Whether TV and cell phone audiences and advertisers will respond to such idea are questions for another phase of the study. For now, the question was simply whether it’s possible.

“It is quite doable,” said Jin, a world-renowned researcher in materials science.

Without an X-Y matrix system, thousands of individual controllers would be needed to accommodate the range of odours required for a commercial system. “That’s a lot of circuitry and wires,” said Jin. By comparison, using the X-Y system, 200 controllers (100 on the X-axis multiplied by 100 on the Y-axis) would selectively activate each of the 10 000 odours.

The research team tested their device with two commercially available perfumes, Live by Jennifer Lopez and Passion by Elizabeth Taylor. In both cases, a human tester was able to smell and distinguish the scents within 30 centimetres of the test chamber. When the perfumes were switched, the tester was exposed to the smell of coffee beans, which is the common practice for cleansing a tester’s olfactory sense in perfume development.

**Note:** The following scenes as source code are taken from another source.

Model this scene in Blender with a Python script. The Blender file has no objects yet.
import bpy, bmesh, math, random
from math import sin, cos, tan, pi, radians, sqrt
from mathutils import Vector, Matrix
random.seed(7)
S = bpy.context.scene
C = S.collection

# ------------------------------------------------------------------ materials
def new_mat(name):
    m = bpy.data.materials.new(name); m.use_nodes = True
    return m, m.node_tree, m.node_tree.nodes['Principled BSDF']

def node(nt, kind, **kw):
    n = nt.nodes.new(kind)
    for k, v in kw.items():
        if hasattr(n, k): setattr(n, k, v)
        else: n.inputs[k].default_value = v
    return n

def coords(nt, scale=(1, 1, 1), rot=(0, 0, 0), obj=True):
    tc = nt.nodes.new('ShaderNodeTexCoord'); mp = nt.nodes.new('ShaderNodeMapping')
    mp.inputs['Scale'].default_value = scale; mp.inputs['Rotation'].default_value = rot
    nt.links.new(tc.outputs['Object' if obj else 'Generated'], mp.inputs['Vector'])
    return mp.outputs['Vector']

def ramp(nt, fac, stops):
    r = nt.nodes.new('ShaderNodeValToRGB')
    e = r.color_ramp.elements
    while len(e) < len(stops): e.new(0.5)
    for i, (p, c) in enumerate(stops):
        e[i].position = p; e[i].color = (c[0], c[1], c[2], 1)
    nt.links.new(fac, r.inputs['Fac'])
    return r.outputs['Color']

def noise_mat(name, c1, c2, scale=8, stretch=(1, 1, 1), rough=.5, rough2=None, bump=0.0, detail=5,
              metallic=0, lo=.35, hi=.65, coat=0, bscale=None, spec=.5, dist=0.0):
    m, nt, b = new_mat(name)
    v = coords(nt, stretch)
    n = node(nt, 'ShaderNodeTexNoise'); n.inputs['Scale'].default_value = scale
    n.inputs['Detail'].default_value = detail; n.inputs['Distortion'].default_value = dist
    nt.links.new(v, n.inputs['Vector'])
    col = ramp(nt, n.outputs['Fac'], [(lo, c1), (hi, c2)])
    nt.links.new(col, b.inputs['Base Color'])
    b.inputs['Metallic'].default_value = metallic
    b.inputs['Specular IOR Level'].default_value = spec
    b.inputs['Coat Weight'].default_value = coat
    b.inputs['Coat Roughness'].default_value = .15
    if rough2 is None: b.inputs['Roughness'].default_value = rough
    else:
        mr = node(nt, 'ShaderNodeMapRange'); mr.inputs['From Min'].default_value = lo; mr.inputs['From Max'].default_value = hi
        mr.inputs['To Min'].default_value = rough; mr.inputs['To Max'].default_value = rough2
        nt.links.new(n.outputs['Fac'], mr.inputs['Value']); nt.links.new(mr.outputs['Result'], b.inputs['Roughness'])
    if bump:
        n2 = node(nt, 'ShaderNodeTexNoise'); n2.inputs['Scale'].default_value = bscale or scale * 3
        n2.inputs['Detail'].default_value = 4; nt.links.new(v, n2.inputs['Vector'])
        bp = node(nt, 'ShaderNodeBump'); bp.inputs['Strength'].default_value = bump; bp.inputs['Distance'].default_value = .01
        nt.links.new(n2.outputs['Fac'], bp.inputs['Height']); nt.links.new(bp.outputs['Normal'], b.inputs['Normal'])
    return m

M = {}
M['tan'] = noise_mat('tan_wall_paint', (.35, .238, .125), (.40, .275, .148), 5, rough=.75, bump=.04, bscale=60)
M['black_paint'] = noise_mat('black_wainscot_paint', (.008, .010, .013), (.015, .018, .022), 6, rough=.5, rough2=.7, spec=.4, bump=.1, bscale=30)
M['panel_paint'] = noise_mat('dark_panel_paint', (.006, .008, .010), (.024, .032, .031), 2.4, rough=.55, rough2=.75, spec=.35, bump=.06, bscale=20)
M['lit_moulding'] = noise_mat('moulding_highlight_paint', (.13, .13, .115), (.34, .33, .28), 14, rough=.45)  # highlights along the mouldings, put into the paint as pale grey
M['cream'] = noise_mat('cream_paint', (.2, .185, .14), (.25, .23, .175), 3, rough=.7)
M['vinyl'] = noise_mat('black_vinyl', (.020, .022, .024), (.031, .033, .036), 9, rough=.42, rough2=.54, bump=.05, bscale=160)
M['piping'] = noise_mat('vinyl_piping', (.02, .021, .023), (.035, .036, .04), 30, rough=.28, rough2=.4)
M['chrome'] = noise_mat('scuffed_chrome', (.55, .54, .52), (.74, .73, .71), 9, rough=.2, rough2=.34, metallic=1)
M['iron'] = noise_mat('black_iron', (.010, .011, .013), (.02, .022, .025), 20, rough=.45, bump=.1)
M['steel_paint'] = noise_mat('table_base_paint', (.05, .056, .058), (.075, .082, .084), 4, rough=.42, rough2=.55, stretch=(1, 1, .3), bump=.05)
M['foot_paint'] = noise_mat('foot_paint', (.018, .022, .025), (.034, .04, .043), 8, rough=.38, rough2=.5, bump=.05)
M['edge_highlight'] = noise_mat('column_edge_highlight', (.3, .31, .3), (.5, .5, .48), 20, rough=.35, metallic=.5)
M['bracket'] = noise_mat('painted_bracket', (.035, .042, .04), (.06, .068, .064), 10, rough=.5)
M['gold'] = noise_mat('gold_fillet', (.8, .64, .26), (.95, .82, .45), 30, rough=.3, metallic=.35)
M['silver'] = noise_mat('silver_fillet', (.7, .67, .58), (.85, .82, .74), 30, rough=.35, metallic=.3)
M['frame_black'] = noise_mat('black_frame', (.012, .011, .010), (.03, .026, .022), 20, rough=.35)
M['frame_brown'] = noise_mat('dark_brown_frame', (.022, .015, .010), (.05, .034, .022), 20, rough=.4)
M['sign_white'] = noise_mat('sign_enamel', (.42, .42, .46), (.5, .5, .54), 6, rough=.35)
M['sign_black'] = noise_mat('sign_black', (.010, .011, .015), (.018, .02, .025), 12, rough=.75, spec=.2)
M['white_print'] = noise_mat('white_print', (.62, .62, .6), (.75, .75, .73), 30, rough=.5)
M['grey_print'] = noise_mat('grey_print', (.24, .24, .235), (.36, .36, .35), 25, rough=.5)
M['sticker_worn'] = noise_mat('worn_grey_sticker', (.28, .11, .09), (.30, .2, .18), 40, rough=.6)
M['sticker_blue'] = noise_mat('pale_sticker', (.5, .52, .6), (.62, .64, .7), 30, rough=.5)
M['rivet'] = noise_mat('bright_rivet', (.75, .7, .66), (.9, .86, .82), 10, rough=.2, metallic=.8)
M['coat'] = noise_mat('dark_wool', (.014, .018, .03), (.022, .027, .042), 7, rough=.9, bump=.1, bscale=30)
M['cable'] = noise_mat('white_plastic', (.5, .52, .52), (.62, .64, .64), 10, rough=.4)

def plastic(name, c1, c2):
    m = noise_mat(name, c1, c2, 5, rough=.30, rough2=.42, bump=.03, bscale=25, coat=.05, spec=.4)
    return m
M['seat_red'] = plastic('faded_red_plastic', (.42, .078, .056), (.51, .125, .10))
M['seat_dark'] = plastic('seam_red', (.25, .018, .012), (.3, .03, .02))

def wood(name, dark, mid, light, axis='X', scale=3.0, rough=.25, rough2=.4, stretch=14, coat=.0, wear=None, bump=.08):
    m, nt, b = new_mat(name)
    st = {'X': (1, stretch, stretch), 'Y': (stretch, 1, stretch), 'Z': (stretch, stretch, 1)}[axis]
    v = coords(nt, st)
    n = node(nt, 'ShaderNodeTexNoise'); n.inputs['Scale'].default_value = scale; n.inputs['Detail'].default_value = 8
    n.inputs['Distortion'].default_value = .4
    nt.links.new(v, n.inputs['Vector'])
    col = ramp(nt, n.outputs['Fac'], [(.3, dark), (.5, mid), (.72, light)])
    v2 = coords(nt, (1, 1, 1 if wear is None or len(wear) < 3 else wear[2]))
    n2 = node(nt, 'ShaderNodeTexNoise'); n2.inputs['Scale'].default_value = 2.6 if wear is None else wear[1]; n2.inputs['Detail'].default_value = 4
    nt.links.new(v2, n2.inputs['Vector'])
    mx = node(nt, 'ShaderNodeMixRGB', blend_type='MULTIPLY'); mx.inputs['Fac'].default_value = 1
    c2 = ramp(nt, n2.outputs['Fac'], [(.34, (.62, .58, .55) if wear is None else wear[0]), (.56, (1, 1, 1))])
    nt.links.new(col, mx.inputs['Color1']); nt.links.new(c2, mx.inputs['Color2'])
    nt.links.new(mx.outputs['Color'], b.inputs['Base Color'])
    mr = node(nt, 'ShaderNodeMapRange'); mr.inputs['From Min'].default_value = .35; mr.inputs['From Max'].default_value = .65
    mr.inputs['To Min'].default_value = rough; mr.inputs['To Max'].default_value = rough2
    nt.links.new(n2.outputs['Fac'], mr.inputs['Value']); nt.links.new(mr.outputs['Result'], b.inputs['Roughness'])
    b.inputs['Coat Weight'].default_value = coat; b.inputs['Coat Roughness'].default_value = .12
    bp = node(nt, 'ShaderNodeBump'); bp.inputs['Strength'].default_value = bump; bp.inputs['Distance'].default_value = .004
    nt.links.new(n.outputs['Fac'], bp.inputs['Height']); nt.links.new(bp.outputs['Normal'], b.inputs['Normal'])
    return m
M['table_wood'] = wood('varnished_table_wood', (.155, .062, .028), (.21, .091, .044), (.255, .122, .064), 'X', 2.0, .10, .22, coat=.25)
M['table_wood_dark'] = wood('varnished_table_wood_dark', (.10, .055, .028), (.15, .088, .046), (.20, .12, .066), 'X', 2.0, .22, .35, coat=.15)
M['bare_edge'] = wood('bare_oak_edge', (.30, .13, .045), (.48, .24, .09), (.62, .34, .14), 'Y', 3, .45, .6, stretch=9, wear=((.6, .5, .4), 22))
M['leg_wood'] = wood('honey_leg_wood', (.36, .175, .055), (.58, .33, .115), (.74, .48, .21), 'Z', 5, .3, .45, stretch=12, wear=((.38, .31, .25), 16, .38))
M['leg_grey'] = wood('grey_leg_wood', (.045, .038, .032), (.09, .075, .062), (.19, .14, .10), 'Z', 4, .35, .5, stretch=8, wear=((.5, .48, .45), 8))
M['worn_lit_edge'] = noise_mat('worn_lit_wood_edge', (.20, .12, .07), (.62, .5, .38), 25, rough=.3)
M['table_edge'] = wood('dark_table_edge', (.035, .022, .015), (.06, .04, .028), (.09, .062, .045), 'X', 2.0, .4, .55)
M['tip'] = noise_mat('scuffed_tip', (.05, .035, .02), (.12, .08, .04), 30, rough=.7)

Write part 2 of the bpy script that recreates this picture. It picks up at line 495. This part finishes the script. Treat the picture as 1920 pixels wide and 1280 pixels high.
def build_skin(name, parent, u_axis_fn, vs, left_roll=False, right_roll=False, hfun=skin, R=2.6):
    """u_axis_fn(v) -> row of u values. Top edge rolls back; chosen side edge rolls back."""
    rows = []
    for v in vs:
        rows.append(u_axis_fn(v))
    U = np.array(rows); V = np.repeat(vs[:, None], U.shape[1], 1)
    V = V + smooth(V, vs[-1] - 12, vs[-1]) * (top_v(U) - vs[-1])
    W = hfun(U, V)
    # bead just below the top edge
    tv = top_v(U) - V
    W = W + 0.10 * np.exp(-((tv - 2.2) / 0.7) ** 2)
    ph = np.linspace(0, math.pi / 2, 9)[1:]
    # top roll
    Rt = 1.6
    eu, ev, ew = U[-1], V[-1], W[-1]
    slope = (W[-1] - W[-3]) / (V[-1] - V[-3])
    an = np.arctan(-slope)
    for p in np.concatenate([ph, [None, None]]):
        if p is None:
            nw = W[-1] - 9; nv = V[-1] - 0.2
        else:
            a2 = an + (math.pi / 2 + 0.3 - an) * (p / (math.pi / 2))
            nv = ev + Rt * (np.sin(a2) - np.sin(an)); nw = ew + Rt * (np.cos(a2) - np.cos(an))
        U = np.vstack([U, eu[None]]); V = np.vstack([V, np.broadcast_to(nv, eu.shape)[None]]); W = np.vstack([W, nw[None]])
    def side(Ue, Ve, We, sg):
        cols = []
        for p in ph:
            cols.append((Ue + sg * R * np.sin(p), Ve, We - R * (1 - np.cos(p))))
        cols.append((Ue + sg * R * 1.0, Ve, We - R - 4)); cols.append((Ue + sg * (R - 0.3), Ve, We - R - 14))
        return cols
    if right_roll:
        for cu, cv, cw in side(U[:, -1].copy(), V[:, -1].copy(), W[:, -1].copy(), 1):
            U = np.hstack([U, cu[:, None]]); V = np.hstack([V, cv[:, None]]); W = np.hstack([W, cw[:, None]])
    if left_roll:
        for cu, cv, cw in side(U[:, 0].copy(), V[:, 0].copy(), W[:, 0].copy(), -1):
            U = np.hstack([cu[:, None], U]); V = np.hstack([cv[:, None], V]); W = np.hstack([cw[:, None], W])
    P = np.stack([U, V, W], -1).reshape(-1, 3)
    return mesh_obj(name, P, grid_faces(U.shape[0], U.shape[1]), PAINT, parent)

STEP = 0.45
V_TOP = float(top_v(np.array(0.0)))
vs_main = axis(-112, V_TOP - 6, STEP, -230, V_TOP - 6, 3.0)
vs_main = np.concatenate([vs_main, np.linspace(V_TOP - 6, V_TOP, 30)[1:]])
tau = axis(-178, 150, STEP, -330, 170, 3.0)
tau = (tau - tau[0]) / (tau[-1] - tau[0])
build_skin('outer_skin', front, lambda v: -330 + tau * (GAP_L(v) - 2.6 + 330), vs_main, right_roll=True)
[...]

An electrical current is sent through the lead wires to heat an aqueous solution. The heat builds pressure, causing a tiny hole in an elastomer to open, releasing the odour, which is measured by the detector.

“This is likely to be the next-generation TV or cell phone that produces odours to match the images you see on the screen,” said Jin. The multi-odour concept was initiated by Samsung’s research and development group, headed by Jongmin Kim at SAIT. They came to UCSD with a request for a practical means of accomplishing such a vision.

The possible scenarios are endless. A romantic comedy opens with two harried people stopping by their favourite coffee shop to fuel up before work. They are about to meet in some impossibly adorable way. But you’re too distracted by the hazelnut latte that looks so good you think you can smell it. And you can. Thanks to the compact odour-generating device attached to the back of your TV set.

The unit’s odour-generating abilities are eventually depleted, with the scent fading. When that happens you just need to buy a new one, as you would to replace the ink cartridge on your printer.

Next steps in the research would include developing a prototype and demonstrating that it is reliable enough to release odours on cue and scalable to the size needed for consumer electronics like TVs and cell phones. And there are a few other considerations. For example, perfume companies could let you sample new scents through TV, but your TV’s odour-generating device would have to carry that particular perfume meaning the device probably needs to be upgradable like software for your home computer. And TV producers will probably want scents that are tailored to match the personalities of their characters.

“That’s a logistics problem,” said Jin. “But in specific applications one can always think of a way.”